• [Information provided]
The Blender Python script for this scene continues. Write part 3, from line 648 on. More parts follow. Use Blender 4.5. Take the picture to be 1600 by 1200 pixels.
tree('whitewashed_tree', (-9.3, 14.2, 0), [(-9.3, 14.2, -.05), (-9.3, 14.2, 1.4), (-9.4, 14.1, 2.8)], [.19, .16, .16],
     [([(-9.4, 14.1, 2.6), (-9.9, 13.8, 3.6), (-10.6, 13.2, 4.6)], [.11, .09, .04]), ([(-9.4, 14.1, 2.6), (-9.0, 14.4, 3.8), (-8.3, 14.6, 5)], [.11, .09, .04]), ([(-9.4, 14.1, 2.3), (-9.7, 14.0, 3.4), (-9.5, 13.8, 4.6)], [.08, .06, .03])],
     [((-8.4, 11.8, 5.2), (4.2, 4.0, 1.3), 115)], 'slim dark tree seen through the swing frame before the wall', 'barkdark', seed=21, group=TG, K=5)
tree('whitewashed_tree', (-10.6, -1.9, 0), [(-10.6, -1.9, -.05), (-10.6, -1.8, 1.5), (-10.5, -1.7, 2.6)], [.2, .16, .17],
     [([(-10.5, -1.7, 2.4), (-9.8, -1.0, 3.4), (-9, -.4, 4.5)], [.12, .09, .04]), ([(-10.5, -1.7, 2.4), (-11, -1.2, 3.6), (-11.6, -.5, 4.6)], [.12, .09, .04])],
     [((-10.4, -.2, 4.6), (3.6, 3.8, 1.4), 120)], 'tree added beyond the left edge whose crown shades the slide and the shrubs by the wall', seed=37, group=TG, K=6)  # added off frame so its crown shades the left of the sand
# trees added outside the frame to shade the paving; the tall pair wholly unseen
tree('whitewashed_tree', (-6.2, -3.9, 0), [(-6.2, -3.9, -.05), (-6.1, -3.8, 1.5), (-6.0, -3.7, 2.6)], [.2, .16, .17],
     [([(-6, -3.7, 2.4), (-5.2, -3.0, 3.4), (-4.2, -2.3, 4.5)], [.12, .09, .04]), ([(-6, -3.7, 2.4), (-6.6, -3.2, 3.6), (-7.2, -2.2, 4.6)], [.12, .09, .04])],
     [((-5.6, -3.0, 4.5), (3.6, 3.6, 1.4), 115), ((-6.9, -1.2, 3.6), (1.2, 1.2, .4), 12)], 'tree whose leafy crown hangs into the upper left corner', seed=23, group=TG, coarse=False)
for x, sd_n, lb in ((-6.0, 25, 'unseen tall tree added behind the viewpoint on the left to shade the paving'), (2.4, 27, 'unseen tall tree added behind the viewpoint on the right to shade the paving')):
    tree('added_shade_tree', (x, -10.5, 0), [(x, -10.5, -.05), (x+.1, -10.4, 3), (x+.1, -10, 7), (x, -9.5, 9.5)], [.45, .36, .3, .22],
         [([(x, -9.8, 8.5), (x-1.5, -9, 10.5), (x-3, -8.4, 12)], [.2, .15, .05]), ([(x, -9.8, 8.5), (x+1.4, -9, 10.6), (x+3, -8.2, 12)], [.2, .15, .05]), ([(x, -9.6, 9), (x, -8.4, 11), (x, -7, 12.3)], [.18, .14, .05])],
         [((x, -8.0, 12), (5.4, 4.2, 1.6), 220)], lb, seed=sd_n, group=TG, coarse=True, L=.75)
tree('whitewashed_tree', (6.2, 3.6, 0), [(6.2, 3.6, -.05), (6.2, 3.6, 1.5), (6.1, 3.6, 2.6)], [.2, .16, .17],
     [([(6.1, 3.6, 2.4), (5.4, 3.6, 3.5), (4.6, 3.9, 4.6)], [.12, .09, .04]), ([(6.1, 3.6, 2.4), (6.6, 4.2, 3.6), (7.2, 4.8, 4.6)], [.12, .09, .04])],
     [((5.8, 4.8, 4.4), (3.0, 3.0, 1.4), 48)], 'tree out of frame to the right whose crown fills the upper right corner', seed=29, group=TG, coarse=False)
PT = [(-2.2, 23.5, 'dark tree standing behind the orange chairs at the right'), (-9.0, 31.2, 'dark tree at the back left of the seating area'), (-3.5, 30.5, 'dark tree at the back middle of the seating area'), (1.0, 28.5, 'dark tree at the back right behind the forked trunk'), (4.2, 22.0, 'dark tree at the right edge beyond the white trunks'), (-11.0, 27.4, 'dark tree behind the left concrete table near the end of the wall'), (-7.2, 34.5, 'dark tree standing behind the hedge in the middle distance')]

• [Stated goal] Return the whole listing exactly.

• [Answer for the task]
The Blender Python script for this scene continues. Write part 3, from line 648 on. More parts follow. Use Blender 4.5. Take the picture to be 1600 by 1200 pixels.
tree('whitewashed_tree', (-9.3, 14.2, 0), [(-9.3, 14.2, -.05), (-9.3, 14.2, 1.4), (-9.4, 14.1, 2.8)], [.19, .16, .16],
     [([(-9.4, 14.1, 2.6), (-9.9, 13.8, 3.6), (-10.6, 13.2, 4.6)], [.11, .09, .04]), ([(-9.4, 14.1, 2.6), (-9.0, 14.4, 3.8), (-8.3, 14.6, 5)], [.11, .09, .04]), ([(-9.4, 14.1, 2.3), (-9.7, 14.0, 3.4), (-9.5, 13.8, 4.6)], [.08, .06, .03])],
     [((-8.4, 11.8, 5.2), (4.2, 4.0, 1.3), 115)], 'slim dark tree seen through the swing frame before the wall', 'barkdark', seed=21, group=TG, K=5)
tree('whitewashed_tree', (-10.6, -1.9, 0), [(-10.6, -1.9, -.05), (-10.6, -1.8, 1.5), (-10.5, -1.7, 2.6)], [.2, .16, .17],
     [([(-10.5, -1.7, 2.4), (-9.8, -1.0, 3.4), (-9, -.4, 4.5)], [.12, .09, .04]), ([(-10.5, -1.7, 2.4), (-11, -1.2, 3.6), (-11.6, -.5, 4.6)], [.12, .09, .04])],
     [((-10.4, -.2, 4.6), (3.6, 3.8, 1.4), 120)], 'tree added beyond the left edge whose crown shades the slide and the shrubs by the wall', seed=37, group=TG, K=6)  # added off frame so its crown shades the left of the sand
# trees added outside the frame to shade the paving; the tall pair wholly unseen
tree('whitewashed_tree', (-6.2, -3.9, 0), [(-6.2, -3.9, -.05), (-6.1, -3.8, 1.5), (-6.0, -3.7, 2.6)], [.2, .16, .17],
     [([(-6, -3.7, 2.4), (-5.2, -3.0, 3.4), (-4.2, -2.3, 4.5)], [.12, .09, .04]), ([(-6, -3.7, 2.4), (-6.6, -3.2, 3.6), (-7.2, -2.2, 4.6)], [.12, .09, .04])],
     [((-5.6, -3.0, 4.5), (3.6, 3.6, 1.4), 115), ((-6.9, -1.2, 3.6), (1.2, 1.2, .4), 12)], 'tree whose leafy crown hangs into the upper left corner', seed=23, group=TG, coarse=False)
for x, sd_n, lb in ((-6.0, 25, 'unseen tall tree added behind the viewpoint on the left to shade the paving'), (2.4, 27, 'unseen tall tree added behind the viewpoint on the right to shade the paving')):
    tree('added_shade_tree', (x, -10.5, 0), [(x, -10.5, -.05), (x+.1, -10.4, 3), (x+.1, -10, 7), (x, -9.5, 9.5)], [.45, .36, .3, .22],
         [([(x, -9.8, 8.5), (x-1.5, -9, 10.5), (x-3, -8.4, 12)], [.2, .15, .05]), ([(x, -9.8, 8.5), (x+1.4, -9, 10.6), (x+3, -8.2, 12)], [.2, .15, .05]), ([(x, -9.6, 9), (x, -8.4, 11), (x, -7, 12.3)], [.18, .14, .05])],
         [((x, -8.0, 12), (5.4, 4.2, 1.6), 220)], lb, seed=sd_n, group=TG, coarse=True, L=.75)
tree('whitewashed_tree', (6.2, 3.6, 0), [(6.2, 3.6, -.05), (6.2, 3.6, 1.5), (6.1, 3.6, 2.6)], [.2, .16, .17],
     [([(6.1, 3.6, 2.4), (5.4, 3.6, 3.5), (4.6, 3.9, 4.6)], [.12, .09, .04]), ([(6.1, 3.6, 2.4), (6.6, 4.2, 3.6), (7.2, 4.8, 4.6)], [.12, .09, .04])],
     [((5.8, 4.8, 4.4), (3.0, 3.0, 1.4), 48)], 'tree out of frame to the right whose crown fills the upper right corner', seed=29, group=TG, coarse=False)
PT = [(-2.2, 23.5, 'dark tree standing behind the orange chairs at the right'), (-9.0, 31.2, 'dark tree at the back left of the seating area'), (-3.5, 30.5, 'dark tree at the back middle of the seating area'), (1.0, 28.5, 'dark tree at the back right behind the forked trunk'), (4.2, 22.0, 'dark tree at the right edge beyond the white trunks'), (-11.0, 27.4, 'dark tree behind the left concrete table near the end of the wall'), (-7.2, 34.5, 'dark tree standing behind the hedge in the middle distance')]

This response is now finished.